• MATERIAL PROVIDED
· · · · · · ·
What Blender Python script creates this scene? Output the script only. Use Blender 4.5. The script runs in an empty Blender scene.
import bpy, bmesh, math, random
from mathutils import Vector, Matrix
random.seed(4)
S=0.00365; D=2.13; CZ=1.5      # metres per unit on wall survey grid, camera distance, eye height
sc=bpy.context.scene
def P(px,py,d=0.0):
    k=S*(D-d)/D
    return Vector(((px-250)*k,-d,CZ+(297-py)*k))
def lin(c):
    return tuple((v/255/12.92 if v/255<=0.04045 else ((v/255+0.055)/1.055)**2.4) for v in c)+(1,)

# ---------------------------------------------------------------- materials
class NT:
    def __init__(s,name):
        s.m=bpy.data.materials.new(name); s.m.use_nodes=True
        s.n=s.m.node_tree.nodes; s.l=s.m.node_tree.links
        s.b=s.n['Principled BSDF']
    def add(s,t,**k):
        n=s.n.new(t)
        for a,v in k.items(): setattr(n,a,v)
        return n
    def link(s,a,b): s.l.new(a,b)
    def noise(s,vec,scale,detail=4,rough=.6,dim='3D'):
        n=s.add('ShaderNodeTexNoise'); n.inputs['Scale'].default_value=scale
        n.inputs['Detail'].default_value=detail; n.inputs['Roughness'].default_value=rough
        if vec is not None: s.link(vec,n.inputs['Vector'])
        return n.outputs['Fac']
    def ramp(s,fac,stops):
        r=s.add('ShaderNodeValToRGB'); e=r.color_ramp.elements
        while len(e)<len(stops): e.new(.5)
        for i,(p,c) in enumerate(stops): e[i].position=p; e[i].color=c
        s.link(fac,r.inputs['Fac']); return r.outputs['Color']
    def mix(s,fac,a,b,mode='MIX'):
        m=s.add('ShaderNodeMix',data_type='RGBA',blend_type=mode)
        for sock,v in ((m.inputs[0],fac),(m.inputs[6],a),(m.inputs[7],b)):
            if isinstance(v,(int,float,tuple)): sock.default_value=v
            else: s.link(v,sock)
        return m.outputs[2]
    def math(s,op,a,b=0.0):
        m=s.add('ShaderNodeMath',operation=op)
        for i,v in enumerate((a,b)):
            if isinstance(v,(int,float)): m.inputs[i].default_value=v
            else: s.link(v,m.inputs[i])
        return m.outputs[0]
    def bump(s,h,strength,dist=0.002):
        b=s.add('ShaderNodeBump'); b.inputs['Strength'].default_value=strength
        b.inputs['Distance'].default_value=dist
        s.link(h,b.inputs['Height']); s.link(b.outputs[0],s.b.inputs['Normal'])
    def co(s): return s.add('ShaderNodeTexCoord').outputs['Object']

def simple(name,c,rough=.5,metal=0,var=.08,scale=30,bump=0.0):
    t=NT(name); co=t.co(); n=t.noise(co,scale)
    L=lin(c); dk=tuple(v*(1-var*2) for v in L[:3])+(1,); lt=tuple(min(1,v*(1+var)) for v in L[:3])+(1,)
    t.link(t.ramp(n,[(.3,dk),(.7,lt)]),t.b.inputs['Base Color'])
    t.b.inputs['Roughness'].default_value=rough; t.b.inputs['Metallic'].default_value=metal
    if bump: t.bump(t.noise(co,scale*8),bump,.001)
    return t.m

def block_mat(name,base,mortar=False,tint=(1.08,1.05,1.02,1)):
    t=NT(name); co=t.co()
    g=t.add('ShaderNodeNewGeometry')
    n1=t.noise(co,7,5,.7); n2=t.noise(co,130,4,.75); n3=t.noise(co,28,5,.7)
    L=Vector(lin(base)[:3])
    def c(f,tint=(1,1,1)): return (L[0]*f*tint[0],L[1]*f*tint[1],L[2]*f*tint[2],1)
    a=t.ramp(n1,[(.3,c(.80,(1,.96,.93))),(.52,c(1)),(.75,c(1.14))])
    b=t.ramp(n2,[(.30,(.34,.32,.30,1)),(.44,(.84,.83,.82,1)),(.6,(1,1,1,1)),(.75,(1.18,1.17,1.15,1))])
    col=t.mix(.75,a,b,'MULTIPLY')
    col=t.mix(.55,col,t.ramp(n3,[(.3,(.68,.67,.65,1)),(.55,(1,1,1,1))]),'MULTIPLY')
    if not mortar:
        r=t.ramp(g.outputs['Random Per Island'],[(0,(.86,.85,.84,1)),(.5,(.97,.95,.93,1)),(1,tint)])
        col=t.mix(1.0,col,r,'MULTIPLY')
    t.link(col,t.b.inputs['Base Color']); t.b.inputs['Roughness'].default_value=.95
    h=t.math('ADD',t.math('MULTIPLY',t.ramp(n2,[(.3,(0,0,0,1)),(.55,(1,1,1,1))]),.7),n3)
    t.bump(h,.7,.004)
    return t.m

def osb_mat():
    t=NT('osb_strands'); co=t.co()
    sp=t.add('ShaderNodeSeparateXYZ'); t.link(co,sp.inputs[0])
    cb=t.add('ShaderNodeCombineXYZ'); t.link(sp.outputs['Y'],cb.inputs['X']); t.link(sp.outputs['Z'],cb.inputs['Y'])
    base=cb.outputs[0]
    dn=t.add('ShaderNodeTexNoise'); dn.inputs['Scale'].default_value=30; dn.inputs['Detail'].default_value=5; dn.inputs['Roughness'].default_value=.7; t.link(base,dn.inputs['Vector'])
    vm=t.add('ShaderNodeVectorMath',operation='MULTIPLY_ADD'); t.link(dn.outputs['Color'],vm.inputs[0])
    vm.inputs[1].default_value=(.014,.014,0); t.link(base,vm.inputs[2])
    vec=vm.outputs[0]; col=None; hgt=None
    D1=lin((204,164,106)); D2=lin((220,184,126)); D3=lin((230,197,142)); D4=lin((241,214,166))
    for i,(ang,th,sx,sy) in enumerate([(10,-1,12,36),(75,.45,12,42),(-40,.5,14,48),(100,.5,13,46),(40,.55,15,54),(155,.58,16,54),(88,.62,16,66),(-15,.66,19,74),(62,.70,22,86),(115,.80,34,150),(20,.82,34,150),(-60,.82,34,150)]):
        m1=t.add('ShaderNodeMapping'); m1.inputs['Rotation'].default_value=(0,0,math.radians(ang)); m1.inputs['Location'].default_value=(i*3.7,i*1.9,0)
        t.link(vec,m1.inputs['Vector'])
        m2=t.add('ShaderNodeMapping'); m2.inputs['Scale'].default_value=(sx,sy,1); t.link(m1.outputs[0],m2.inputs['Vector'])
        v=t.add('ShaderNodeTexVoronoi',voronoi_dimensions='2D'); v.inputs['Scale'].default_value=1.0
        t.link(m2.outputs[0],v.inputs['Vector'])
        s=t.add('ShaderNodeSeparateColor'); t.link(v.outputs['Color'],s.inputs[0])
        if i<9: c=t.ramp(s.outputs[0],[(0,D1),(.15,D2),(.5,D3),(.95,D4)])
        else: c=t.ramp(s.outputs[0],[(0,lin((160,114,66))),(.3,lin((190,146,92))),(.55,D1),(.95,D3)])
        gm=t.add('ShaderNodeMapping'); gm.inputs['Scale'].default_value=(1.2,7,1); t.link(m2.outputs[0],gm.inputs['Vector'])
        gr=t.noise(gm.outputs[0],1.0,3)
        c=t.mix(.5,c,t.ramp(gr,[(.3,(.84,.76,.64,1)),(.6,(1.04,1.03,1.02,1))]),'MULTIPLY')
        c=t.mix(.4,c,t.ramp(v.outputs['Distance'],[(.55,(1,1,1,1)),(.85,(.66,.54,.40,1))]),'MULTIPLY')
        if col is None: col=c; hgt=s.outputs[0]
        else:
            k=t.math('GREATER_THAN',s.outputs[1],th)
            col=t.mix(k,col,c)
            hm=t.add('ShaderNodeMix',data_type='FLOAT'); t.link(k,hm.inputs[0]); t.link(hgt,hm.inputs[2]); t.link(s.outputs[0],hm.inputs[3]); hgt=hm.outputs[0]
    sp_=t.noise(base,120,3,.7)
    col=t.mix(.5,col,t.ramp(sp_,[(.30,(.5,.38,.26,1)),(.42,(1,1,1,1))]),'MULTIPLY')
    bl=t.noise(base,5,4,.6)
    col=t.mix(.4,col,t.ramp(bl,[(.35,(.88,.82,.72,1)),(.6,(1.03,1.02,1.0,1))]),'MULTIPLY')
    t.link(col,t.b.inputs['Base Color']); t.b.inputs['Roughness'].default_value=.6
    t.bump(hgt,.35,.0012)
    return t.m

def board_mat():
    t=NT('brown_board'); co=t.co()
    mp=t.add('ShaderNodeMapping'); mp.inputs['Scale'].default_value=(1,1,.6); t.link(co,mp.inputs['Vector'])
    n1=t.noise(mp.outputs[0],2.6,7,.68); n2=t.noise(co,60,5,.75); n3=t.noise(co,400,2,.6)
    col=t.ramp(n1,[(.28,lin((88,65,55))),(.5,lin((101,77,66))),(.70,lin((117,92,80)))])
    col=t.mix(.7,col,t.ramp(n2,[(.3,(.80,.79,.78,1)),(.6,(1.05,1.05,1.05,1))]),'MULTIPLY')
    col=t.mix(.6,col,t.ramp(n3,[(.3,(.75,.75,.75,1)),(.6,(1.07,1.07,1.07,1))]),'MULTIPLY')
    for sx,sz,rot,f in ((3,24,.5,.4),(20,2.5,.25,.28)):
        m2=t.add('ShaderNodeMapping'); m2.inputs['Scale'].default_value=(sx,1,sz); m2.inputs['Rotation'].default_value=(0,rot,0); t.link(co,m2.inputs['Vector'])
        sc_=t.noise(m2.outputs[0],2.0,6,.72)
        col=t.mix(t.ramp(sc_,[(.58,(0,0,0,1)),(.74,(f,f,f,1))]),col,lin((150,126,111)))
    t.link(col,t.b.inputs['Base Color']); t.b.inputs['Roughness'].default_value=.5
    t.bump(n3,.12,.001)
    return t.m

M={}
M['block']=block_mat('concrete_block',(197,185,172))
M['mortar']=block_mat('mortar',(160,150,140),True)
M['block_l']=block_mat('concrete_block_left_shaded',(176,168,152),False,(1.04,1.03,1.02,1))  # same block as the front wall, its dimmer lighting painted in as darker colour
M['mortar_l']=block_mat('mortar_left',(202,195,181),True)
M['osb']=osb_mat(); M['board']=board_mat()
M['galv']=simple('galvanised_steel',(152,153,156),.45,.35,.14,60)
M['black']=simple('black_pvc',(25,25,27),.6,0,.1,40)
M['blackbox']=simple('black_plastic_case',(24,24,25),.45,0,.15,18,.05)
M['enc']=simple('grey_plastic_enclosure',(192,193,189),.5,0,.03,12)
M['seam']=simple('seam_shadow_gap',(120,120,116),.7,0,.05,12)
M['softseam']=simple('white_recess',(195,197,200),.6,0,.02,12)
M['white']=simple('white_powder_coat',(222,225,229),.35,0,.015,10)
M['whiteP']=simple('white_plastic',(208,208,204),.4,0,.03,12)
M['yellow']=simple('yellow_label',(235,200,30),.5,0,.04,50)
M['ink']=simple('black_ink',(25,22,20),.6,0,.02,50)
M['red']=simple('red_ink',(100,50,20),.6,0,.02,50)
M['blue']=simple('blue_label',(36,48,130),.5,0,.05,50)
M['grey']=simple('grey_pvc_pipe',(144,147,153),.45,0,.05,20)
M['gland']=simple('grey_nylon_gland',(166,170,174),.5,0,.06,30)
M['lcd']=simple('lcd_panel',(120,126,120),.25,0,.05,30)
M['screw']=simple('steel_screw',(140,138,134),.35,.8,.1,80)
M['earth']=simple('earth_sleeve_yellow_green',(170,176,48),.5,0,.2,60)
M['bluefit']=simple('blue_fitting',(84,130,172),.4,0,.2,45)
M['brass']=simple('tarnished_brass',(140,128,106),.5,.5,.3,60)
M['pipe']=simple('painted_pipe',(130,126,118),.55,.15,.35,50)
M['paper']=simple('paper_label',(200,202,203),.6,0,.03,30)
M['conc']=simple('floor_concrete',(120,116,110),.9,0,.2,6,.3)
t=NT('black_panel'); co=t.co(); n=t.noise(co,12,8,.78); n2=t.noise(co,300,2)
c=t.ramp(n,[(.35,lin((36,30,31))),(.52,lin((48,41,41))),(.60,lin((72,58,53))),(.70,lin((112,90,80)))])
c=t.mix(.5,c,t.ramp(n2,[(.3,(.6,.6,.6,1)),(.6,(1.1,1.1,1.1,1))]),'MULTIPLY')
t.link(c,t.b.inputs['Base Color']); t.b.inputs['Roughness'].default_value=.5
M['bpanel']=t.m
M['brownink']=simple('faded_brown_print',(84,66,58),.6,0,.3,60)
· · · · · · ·
• TASK PROMPT
All lines from the beginning of the material above through the one with "return tuple((v/255/12.92 if" need to be returned exactly; please return those and only those.

• RESULT
What Blender Python script creates this scene? Output the script only. Use Blender 4.5. The script runs in an empty Blender scene.
import bpy, bmesh, math, random
from mathutils import Vector, Matrix
random.seed(4)
S=0.00365; D=2.13; CZ=1.5      # metres per unit on wall survey grid, camera distance, eye height
sc=bpy.context.scene
def P(px,py,d=0.0):
    k=S*(D-d)/D
    return Vector(((px-250)*k,-d,CZ+(297-py)*k))
def lin(c):
    return tuple((v/255/12.92 if v/255<=0.04045 else ((v/255+0.055)/1.055)**2.4) for v in c)+(1,)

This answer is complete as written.